Eight mayors from throughout Carbon County met at the Inn at Jim Thorpe to talk about issues that are facing each of their communities and how they can work and communicate with each other to help solve problems.

They and other county mayors have formed the "Association of Mayors of the Boroughs of Carbon County" to achieve that goal.

In attendance for this meeting were Jim Thorpe Mayor Michael Sofranko, Nesquehoning Mayor Tony Walck, Bowmanstown Mayor Keith Billig, Palmerton Mayor Brad Doll, Weatherly Mayor Tom Connors, Lehighton Mayor Donald Rehrig, Lansford Mayor Ron Hood and Beaver Meadows Mayor William Hines.

The new association's by-laws read the purposes of the association shall be as follows:

1. To develop a closer official and personal relationship among the mayors of Carbon County.

2. To promote unity of action in matters pertaining to the mayors and to their duties.

3. To exchange information among mayors in order to give better service to the borough each represents.

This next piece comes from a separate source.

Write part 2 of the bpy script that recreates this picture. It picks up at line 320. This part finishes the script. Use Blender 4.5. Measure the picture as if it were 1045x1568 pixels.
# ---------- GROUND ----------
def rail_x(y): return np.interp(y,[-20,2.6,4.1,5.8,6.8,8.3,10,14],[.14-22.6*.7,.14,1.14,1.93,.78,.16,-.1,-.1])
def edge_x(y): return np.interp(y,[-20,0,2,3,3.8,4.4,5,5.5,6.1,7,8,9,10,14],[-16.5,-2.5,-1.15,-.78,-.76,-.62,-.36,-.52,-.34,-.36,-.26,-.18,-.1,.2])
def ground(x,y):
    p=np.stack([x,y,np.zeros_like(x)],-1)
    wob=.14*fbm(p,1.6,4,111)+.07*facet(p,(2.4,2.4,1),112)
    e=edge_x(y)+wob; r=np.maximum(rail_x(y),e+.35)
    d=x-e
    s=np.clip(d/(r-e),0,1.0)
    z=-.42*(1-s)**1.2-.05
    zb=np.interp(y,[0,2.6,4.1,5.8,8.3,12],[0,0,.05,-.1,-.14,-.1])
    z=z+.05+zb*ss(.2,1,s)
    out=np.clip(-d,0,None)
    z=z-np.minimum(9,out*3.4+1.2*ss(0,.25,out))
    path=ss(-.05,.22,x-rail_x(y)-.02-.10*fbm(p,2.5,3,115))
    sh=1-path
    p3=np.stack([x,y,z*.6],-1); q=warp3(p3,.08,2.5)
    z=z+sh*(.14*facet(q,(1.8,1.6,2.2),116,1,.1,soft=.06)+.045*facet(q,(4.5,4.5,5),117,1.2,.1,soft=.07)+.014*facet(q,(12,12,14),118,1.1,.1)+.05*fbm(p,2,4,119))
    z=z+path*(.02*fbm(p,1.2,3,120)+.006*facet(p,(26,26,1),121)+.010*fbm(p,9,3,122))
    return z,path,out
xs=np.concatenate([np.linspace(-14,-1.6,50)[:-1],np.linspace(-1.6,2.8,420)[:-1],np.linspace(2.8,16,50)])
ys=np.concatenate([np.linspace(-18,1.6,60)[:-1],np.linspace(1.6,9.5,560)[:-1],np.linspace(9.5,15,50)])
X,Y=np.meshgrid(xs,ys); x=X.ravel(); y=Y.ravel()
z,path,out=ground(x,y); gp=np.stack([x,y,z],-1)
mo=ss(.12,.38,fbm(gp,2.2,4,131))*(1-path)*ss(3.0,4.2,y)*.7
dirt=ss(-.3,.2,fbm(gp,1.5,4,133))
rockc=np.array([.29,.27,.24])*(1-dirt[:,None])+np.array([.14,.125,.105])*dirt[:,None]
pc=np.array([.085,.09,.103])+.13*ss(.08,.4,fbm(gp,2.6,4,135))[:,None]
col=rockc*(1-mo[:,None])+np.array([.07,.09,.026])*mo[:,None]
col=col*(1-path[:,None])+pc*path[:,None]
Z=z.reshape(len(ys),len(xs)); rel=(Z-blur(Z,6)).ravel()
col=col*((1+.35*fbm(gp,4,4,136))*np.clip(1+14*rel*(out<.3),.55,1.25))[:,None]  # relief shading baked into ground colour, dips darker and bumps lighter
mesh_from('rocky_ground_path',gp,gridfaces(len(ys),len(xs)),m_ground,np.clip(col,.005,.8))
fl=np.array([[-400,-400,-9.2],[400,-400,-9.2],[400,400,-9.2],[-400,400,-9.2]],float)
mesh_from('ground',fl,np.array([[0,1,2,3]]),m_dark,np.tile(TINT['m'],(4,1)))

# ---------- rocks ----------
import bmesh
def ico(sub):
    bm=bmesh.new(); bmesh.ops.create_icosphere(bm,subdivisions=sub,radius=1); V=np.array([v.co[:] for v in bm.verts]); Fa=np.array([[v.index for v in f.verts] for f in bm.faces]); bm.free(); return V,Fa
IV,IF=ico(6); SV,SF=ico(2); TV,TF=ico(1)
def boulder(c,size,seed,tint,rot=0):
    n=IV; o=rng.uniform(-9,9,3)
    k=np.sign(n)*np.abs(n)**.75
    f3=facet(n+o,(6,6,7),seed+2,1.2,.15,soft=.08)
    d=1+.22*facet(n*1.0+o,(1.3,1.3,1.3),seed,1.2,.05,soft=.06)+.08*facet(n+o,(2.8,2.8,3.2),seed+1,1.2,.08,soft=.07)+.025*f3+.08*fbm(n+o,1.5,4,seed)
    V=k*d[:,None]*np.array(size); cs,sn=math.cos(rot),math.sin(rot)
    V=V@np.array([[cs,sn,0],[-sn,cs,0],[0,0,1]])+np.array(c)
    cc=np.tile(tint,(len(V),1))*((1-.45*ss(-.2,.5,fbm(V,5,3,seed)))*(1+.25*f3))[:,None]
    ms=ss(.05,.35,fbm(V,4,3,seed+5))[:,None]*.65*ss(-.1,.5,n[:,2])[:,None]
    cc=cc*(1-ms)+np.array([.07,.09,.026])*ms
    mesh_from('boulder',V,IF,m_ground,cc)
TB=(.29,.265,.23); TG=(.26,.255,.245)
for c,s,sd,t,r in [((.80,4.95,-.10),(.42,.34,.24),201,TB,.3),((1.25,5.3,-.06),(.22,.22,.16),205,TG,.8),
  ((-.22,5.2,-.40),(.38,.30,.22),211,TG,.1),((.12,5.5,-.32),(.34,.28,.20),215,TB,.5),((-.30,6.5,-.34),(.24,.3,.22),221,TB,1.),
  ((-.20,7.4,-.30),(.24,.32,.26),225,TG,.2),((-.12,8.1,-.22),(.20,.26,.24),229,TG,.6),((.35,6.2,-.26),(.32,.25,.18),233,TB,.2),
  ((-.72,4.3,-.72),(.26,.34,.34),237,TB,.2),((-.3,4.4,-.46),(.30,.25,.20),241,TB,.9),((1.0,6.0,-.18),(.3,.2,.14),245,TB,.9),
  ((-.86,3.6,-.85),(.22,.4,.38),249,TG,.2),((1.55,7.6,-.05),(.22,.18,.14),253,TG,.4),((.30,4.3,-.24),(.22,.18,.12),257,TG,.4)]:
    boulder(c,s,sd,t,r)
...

4. To work toward closer cooperation with borough governments and all other organizations involved in local government.

5. To preserve and promote the Office of the Mayor and support the mayor-council form of borough government.

6. To actively promote and lobby for progressive legislation in the best interest of the communities members represent.

Mayor Sofranko, who hosted the meeting, noted "we did form an official Association of Mayors of the Boroughs of Carbon County and we came up with a list of our purposes.

"We didn't get into anything really deep as far as elected association officials because all the mayors feel that they're on the same table. Tonight we had a presentation by Nesquehoning Mayor Walck talking about CERT Community Emergency Response Team of Carbon County and the Citizen Corps Council of Carbon County."

CERT is a training program that prepares you to help yourself, your family, and your neighbors in the event of a disaster.

The program is designed to introduce Carbon County residents to introductory courses in basic first aid, triage, disaster preparedness, fire suppression, light search and rescue, and terrorism awareness.

Neighbors helping neighbors is its goal.

Anyone desiring more information on CERT can call (570) 325-3097.

In addition to the presentations and discussions during this meeting, Sofranko added that "There are some letters we're going to be sending out to our state representatives and to our congressmen in the federal government asking for issues to be looked at that deal with what we as mayors and police departments have been handling. We're also going to be inviting them here to hear the concerns we have."

One issue they wish to discuss with state and federal representatives is that currently when a speeding ticket is issued in Pennsylvania there is a $25 fine that comes back and is written up for local enforcement.

Of that amount, the boroughs with police departments receive $12.50 out of the total ticket issued, whether it be an $80 or $100 fine.

"We're not asking to raise the fine we're asking to raise the allotment that comes back to the local municipalities," said Sofranko, "an amount that has not been raised in about 25 years."

Municipalities pay for the officer who is enforcing speeding violations, and also for the officer to attend court hearings, which adds to the costs for the municipalities.

In agreement with the others, Lehighton Mayor Rehrig reassured, "While the low allotment is a hit on our budgets, it's not going to stop us from stopping speeders. We're still going to be out there doing our job, controlling traffic."

Nesquehoning Mayor Walck added "handling things like robbery, domestics, or drug activity will of course take priority over speeding enforcement due to manpower limitations. We don't have the resources people think that we have."

Another major subject discussed that is affecting municipalities' operating expenses was illegal immigration's effects on local budgets.

Right now there are only two places to take illegal immigrants one is Scranton and the other is Philadelphia.

When a local municipality has to transport an illegal immigrant to Scranton or Philadelphia, and they only have one or two police officers out that evening, the amount of money that it cost the local taxpayers is remarkable.

They have to use two officers to transport illegal aliens, so if they only have two officers on duty, they have to call somebody else out to cover the town while the officers transport them.

The mayors hope to try to work with the county so they can put them in the county correctional facility and eliminate the problems of transporting them out of the area.

Summing up the feelings of those present about the association, Weatherly Mayor Connors said "little by little we're learning about the different communities and that helps all of us because we can learn from one another. Sometimes you can pick up a good idea from someone else or you may learn about something that did not work for them and it may not work for you."

Connors added "The more you communicate with one another, the better for everybody."

Palmerton Mayor Doll agreed.

"We're not our own little islands, we're all interconnected," said Doll. "Why not interact with meetings like this?"

The Association of Mayors of the Boroughs of Carbon County discussed other issues which will be handled with letters being sent to state representatives and federal officeholders.

The mayors extended their thanks to The Inn at Jim Thorpe and the Drury family for allowing them the use of their facilities.